Yeah! The snow is melting. Gophers and robins are making appearances, as are the snowy owls. Joy! Joy! Joy! I hope Spring is here to stay.

Okay. Just to get this out of the way. I haven’t been blogging much lately. March, as I have written about in the past, is a horrible, evil month that, among other things, saps all of my creative energy. So instead of writing I find myself engaged in such worthwhile pursuits as, say, googling child celebrities from the seventies to see what they are up to these days. But, with the flip of the calendar page, all such dilly-dallying is behind me. Productivity, here I come!

Seriously, though. There is something revitalizing about Spring.

I have a lot of things, or thoughts, or whatever, swimming around in my head these days. Where to start? Perhaps with the past weekend. Much too much for one post, though. The keynote speaker at the SERVE 2009 conference at Briercrest College and Seminary was Scot McKnight. Never heard of him before, I’m sorry to say. He has written tons of books, however, including Jesus Creed and Blue Parakeet. This is who he is, straight from the brochure:

Scot McKnight is a widely-recognized authority on the New Testament, early Christianity, and the historical Jesus. He is the Karl A. Olsson Professor in Religious Studies at North Park University (Chicago, Illinois). A popular and witty speaker, Dr. McKnight has given radio and television interviews across the nation, and he is regularly asked to speak at local churches and educational events. Dr. McKnight obtained his doctorate at the University of Nottingham (1986).

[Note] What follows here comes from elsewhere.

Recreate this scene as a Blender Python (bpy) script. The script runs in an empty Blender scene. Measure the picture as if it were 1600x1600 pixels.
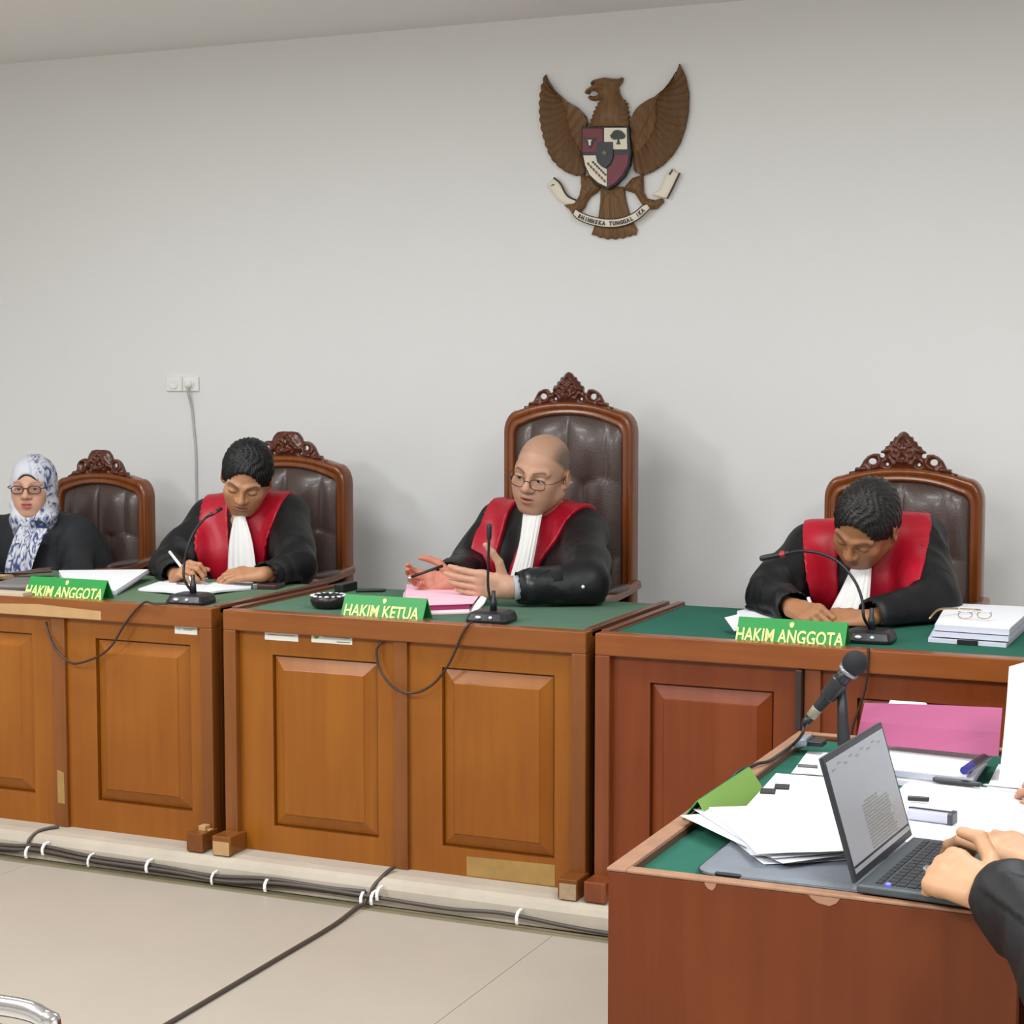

Some observations. Of mine. He spells his name with only one t. Scot, instead of Scott. It looks a little unfinished, don’t you think? I wonder if the word snot was ever part of a childhood insult? When I see the word Scott (with two t’s) I don’t think anything, but when I see it spelled Scot (with one t) I immediately think Snot. Weird.  But he has a very cool last name. McKnight. It makes me think of a medieval warrior, cross emblazoned on his shield, preparing for battle, … but stopping first at the local tavern for a quick two-all-beef-patties-special-sauce-lettuce-cheese-pickles-onions-on-a-sesame-seed-bun. And an ale. Super-sized. To go.

Anyway. He was an interesting guy. He talked, mainly, about a couple of things. First, he presented an argument about why 20 and 30 somethings are the way the are. Namely, that they don’t go to church as much as this age group did in the past, they are less interested in religion than they are interested in things like Social Justice, and they struggle with the concept of absolute right and wrong for all people. He attributes this, in large part,  to the “self-esteem doctrine” that they have had preached to them their entire lives. Think about it. Big Bird has been telling these kids for years that they are okay, awesome in fact, and that they can do anything they want to do. So, of course, they believe it. And why would someone who is awesome just the way he is need a Saviour, or be interested in a message that tells him he is a sinner.

Interesting. More on this next time.

In other news, we are getting ready for a little family holiday. We have tickets to attend the Walking with Dinosaurs show in Regina on April 15. Following that, we will head for Calgary where we will leave the kids with my parents for the weekend while Lyndon and I attend the Homeschool Conference in Red Deer. I am REALLY looking forward to it. Looks like lots of interesting speakers. I’ve been researching curriculum to see what I will need to purchase for next year. The level of pleasure that I get from this kind of research is, I think, an indication of my intrinsic nerdiness. Yes, I am getting excited about the possibility of teaching my kids Plutarch next year.